Knight-Swift enters the final week of Q2 with a notable convergence: the Street has been sharply upgrading its view just as short sellers accelerate their exit, leaving the stock priced at a modest discount to where analysts think it belongs.
The analyst story is the most active element this week. Within the past ten days, Evercore ISI raised its target from $66 to $84 while keeping an Outperform, and Goldman Sachs moved its number from $65 to $86. Barclays lifted to $90 from $75 on June 25. Taken together, the direction of travel is unambiguous — the Street has been marking up targets across the board, not trimming. The mean price target now sits at roughly $80.70, sitting a few percent above the current price of $77.87. One dissenting note: Citi downgraded to Neutral on June 15, raising its target to $90 simultaneously — a signal that the analyst sees limited upside from current levels even as the fundamental picture improves. The bull case centres on tightening truckload capacity, a diversified model bridging asset-based and asset-light services, and KNX's LTL expansion. Bears point to a still-challenging full-truckload rate environment and macro sensitivity.
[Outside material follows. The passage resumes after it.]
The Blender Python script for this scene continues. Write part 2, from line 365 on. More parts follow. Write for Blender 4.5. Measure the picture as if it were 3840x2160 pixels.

Positioning tells a reinforcing story. Short interest has fallen roughly 20% over the past month to 4.3% of the free float — down from a recent peak above 8.3 million shares in early June. The pace of that exit accelerated this week, with shorts pulling back another 11.5% over five sessions. Borrow costs remain cheap at 0.48%, barely changed on the week, and availability has opened dramatically — now running at 2,824%, meaning there are roughly 28 shares available to borrow for every one currently lent out. That compares to a 52-week minimum availability of 438%, making the current lending market about as loose as it gets for this name. There is no squeeze pressure here; the borrow market is comfortably accommodating anyone looking to establish or exit a short.
Options positioning is broadly neutral. The put/call ratio at 1.30 is virtually in line with its 20-day average of 1.29, with a z-score near zero — no unusual directional bias from the options market heading into next month's earnings. The 52-week range on PCR runs from 0.45 to 3.06, so the current reading is nowhere near extremes in either direction. The stock's own momentum picture backs this up: the ORTEX short score has drifted lower through June, from around 40 in mid-month to 35.7 now, consistent with a name where bearish pressure is easing rather than building.
On the factor scorecard, the earnings-revision picture is striking. KNX ranks in the 92nd percentile on 30-day EPS momentum and the 91st on 90-day momentum, with forward EPS growth year-on-year in the 94th percentile. That level of revision activity typically precedes a rerating, and it likely explains much of the recent target-price activity from the Street. The dividend score at 93rd percentile is notable on paper, but the dividend history in the data extends only to mid-2022, so that reading should be treated with some caution. Valuation sits at roughly 27.8x trailing earnings and 10.2x EV/EBITDA — the EV/EBITDA multiple has compressed modestly over the past 30 days as the stock has recovered, but the P/E has also eased slightly, suggesting the earnings improvement is running slightly ahead of the share price.
Among close peers, JBHT gained 7.5% on the week — slightly outpacing KNX's 5.2% — while WERN rose 6.3%. SAIA and ODFL both fell on the week, suggesting the gains are concentrated in the full-truckload names rather than the LTL carriers, which is consistent with the capacity-tightening thesis underpinning KNX's bull case. Q2 earnings arrive July 22, and with the short-covering largely done and analyst targets freshly raised, the key question for that release is whether the operational momentum management signalled in April actually shows up in the numbers.